BFH-Urteil vom 22. Februar 2021, IX R 7/20
Sachverhalt:
Die Steuerpflichtige (Mutter) vermietete eine Eigentumswohnung unbefristet an ihre Tochter. Diese lag im ersten Obergeschoss eines Hauses. Die Wohnung war 57 qm groß und beinhaltete eine Einbauküche. Der Mietzins belief sich auf 300 € zzgl. Nebenkosten in Höhe von 119 €.
Die Mutter war Eigentümerin einer weiteren Wohnung im gleichen Haus (zweites OG), ebenfalls ausgestattet mit einer Einbauküche. Die Wohnfläche der Wohnung belief sich ebenfalls auf 57 qm. Der Mieter dieser Wohnung zahlte 500 € zzgl. Nebenkosten in Höhe von 78 €.
Es kam zum Streit mit der Finanzverwaltung, da diese davon ausging, dass die Wohnung an die Tochter verbilligt überlassen sei. Im Vergleich zur vermieteten Wohnung im Obergeschoss berechnete das Finanzamt einen entgeltlichen Anteil von 64,01 %, sodass es wegen § 21 Abs. 2 Satz 1 EStG zur Werbungskostenkürzung kam. 64,01 % seien weniger als 66 % der „ortsüblichen Miete“.
Entscheidung des BFH:
Die ortsübliche Miete wurde vom Finanzgericht nicht mit dem Mietspiegel ermittelt, sondern es wurde die Vergleichsmiete des weiteren Mieters im Haus herangezogen. Ein Vergleich der ortsüblichen Kaltmiete ergibt eine entgeltliche Überlassung von 89,89 %.

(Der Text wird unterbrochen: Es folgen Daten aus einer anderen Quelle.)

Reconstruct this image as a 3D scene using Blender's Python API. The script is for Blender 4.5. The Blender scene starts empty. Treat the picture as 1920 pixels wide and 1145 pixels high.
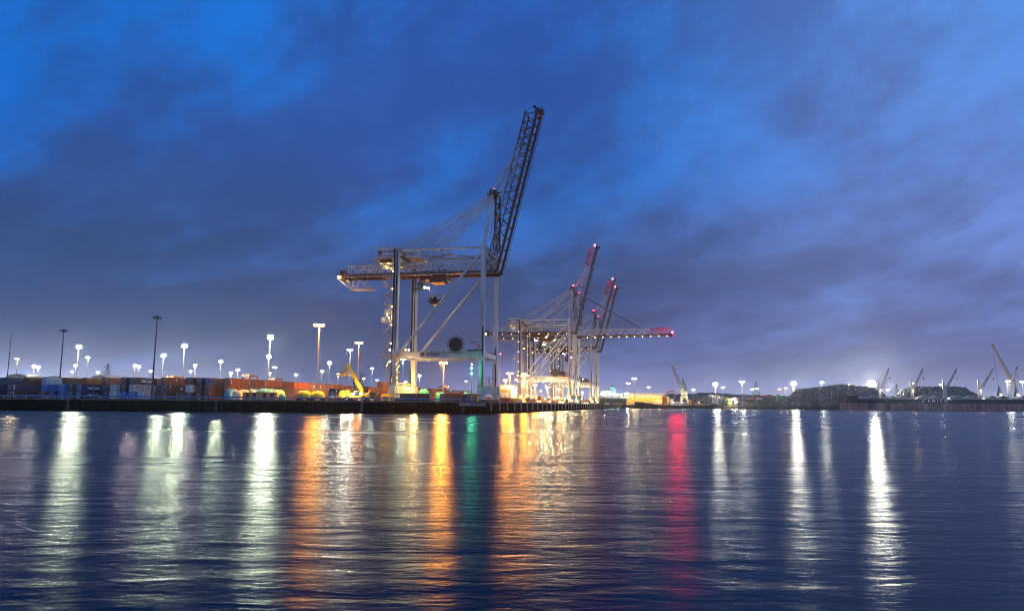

Der BFH stellte fest, dass das Finanzgericht gegen Rechtsgrundsätze verstoßen habe. Das Finanzgericht hat bei der Ermittlung der ortsüblichen Miete den vorhandenen qualifizierten Mietspiegel rechtsfehlerhaft nicht berücksichtigt. Es ermittelte die ortsübliche Miete nur anhand der Miete der Wohnung gleicher Größe und Ausstattung im selben Haus.
Der BFH nimmt mit dieser Entscheidung eine Rechtsprechungsänderung vor. In der Vergangenheit hatte er entschieden, dass für die Sachverhaltsaufklärung eine vergleichbare im gleichen Haus liegende fremdvermietete Wohnung als Maßstab für die Ermittlung der ortsüblichen Miete ausreiche, vgl. BFH Urteil vom 19.09.2008, IX B 102/08. Daran hält der BFH nun nicht weiter fest.
Praktikerhinweis:
Beachten Sie, dass § 20 Abs. 2 EStG zum 01.01.2021 geändert wurde! Die sog. Vollentgeltlichkeitsgrenze wurde herabgesetzt. Beträgt das Entgelt für die Überlassung einer Wohnung zu Wohnzwecken weniger als 50 % der ortsüblichen Miete, so ist die Nutzungsüberlassung in einen entgeltlichen und unentgeltlichen Teil aufzuteilen.